The article claims otherwise.

This is apparently mostly related to the costs of preemption and resulting icache replacement.

though it could not be said with certainty it was the same invocation, it would be enough to see that a majority of time blocked was elapsed there

But that's not quite what's being discussed. The main interesting thing here is tracking what oddness causes outlier worst-case times, which very much does require tracking individual invocations.


And I'm calling that aspect of the article nonsense. The cost of preemption is incurred only infrequently, so even if it perturbs the point after it measures slightly, it only does so infrequently and the point at which it measures (assuming it has not been affected by the prior sample) more accurately represents a system without any instrumentation.

Assuming each invocation has a unique stack trace, each call site can still also effectively be tracked through sampling. Looking at his examples, this seems reasonably likely, as they all have quite different behaviours.

What tracing does do is permit a clear sequential analysis of an arbitrary granularity of macro behaviours.

If the macro behaviours are chosen with sufficiently low resolution that they are large enough for instrumentation to be an immeasurable overhead, then you obviously get a very clear and accurate picture of the system behaviour at that reduced resolution.

Tracing RPC calls and other similar behaviours as done in the blog are a good example, but it isn't down to increased resolution; quite the opposite.


The main problem the article is talking about is tracking 99th percentile issues (e.g. tail latency) which, given the nature of sampling is difficult to capture otherwise.

Overhead is an issue with instrumentation, but as the article mentions, there are a number of clever ways to minimize it. Some simpler examples are physical probing and dynamic instrumentation. FTrace might be a nice example of instrumentation on Linux worth looking at.


The key point is to measure the correlation between signals, which is the key insight of SHIM profiler.


Hi, cheap plug here for my really, really low-overhead event tracer: ppt.

https://github.com/lally/libmet (BSD license)

Basically, you define structs that you then fill in your code. Then give them to a ppt-generated library routine. It's a bit of a pain, but you get two nice features:

- The storage is completely non-blocking: you're just writing to shared memory.

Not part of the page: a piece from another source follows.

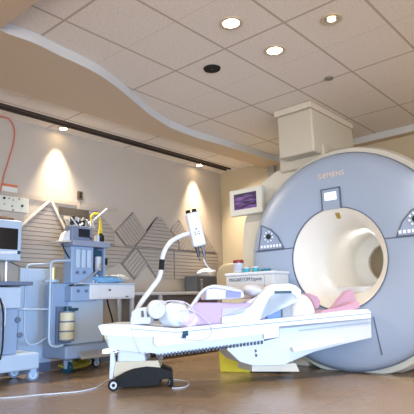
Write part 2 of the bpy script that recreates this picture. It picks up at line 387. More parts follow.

- Overhead is linear to write rate: if you have a spare CPU core on the machine, the overhead on your active cores is a constant + the cost of filling & copying (once) the struct.

- It'll prefer to lose some data in case the disk falls behind in writing -- it won't slow down your app. Auto-generated sequence numbers tell you what/if any data was lost.

- You can leave the code on in production: the listener attaches via ptrace() and injects a destination buffer into your process (constant time), and if there's no buffer, the data gets harmlessly dropped.

I've left it alone as I haven't needed it for myself in a while, and there hasn't been interest (I don't really advertise it, though). If anyone's interested, just ping me or file an issue.


Sampling and instrumenting profilers both lie, in different ways. Sampling is incomplete; instrumenting has potentially strong observer effect. Neither are the ultimate or necessary future. They are both useful.


In retrospect I probably should have used the second half of the title: "glimpses of tracing tools from the future".


The most interesting bit about that, to me, was the diagram of a google search's RPC tree. That was awesome, and I imagine these days it's a more more so.


There's also a brief mention in http://joeduffyblog.com/2015/11/19/asynchronous-everything/ about making async/remote calls not break stack traces. That feels like it ought to be somewhat related to the distributed performance profiling discussed here.


https://github.com/cocoonfx/causeway seems to be the current version of the early work that must've influenced the Midori work you link to.


sampling is useful to detect where to direct inquiry later, creating flame graph of the whole application is quite taxing and sampling can help restricting the research area


Google could open source the profiler at some point.